Finance Minister Michael Noonan says Ireland has won a number of concessions on the interest rate charged on the country's bail-out that could be worth up to €250m a year.

Speaking on the sidelines of a meeting of EU finance ministers, Mr Noonan said there had been agreement that the interest rate paid on the €17.7 billion EFSF segment of the loan had been reduced further by half a percentage point.

He said this would represent an annual saving to the country of between €1.1 billion and €1.2 billion a year, when added to the overall interest rate cuts agreed last week by the European Commission as well as the EFSF reduction announced at a summit of EU leaders in July.
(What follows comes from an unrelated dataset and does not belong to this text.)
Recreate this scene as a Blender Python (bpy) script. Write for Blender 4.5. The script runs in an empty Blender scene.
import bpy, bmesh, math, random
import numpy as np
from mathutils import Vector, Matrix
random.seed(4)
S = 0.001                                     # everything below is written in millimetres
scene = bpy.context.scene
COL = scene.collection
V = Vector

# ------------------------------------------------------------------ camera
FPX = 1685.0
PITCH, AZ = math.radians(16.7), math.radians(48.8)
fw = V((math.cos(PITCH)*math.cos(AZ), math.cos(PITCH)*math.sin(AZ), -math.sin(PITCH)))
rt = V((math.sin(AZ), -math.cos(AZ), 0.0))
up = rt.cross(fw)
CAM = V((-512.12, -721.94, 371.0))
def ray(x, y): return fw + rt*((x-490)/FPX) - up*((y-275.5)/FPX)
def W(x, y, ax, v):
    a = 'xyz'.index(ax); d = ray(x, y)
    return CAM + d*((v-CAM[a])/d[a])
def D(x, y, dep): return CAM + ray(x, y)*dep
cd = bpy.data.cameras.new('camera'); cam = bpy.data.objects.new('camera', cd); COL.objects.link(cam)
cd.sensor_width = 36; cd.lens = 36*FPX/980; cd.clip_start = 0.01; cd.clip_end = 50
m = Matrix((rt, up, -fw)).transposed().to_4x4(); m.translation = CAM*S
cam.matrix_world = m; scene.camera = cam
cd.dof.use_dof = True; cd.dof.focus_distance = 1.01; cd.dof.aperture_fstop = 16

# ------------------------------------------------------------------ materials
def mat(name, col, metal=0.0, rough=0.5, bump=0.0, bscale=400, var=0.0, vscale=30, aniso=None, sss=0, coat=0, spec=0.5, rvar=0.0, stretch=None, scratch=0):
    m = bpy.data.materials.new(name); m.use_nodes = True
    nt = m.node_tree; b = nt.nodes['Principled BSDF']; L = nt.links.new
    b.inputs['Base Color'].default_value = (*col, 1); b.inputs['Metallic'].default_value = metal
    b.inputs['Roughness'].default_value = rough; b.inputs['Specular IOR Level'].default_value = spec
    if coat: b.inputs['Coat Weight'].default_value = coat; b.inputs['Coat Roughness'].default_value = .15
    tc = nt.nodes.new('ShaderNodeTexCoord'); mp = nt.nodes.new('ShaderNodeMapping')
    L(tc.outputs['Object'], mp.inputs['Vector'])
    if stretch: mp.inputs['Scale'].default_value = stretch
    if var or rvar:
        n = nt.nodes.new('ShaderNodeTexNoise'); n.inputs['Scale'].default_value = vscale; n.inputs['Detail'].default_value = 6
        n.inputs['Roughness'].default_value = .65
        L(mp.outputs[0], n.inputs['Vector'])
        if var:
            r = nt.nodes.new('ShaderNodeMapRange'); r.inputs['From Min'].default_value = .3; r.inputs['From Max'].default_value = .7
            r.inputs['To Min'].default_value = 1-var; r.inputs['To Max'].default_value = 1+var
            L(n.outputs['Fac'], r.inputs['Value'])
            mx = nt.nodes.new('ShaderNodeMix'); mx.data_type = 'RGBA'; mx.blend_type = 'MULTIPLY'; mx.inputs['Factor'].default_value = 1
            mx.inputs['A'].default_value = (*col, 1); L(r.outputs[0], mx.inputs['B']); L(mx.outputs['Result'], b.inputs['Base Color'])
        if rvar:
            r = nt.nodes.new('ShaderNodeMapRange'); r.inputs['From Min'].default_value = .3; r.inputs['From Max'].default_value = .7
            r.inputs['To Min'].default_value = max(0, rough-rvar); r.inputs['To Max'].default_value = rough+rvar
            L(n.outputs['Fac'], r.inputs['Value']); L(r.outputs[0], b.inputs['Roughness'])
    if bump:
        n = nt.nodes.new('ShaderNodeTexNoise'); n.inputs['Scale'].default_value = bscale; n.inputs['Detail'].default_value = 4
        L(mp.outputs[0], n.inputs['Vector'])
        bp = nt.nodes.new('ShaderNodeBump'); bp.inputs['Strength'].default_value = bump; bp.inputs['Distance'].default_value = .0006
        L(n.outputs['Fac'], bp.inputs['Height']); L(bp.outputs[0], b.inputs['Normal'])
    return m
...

A further requirement for Ireland to pay a 20% collateral "buffer" on EFSF loans drawn down has also been dropped. This move will earn the state a rebate of around €600m in 2016.

Noonan to look for longer Anglo deal

Minister Noonan has also said a longer-term structured arrangement on the €30 billion which the state put into Anglo Irish Bank would be more valuable than an agreement that losses could be imposed on senior unsecured bondholders in the bank.

The promissory note was a method of paying for the cash sunk into Anglo, involving a €3 billion payment each year.

Mr Noonan said that once the interest rate holiday on that arrangement expired in 2013, it would become a very expensive burden.

He said he hoped to begin a negotiation process with the European Central Bank on switching the current arrangement to a longer-term facility, possibly up to 30 years, with a more favourable interest rate. It is thought this could, if agreed to, mean an annual paydown of €1 billion instead of €3 billion.

Mr Noonan said he was "committed to raising burden-sharing again", but that the promissory note issue was "more valuable to Ireland than any burden-sharing on residual bondholders".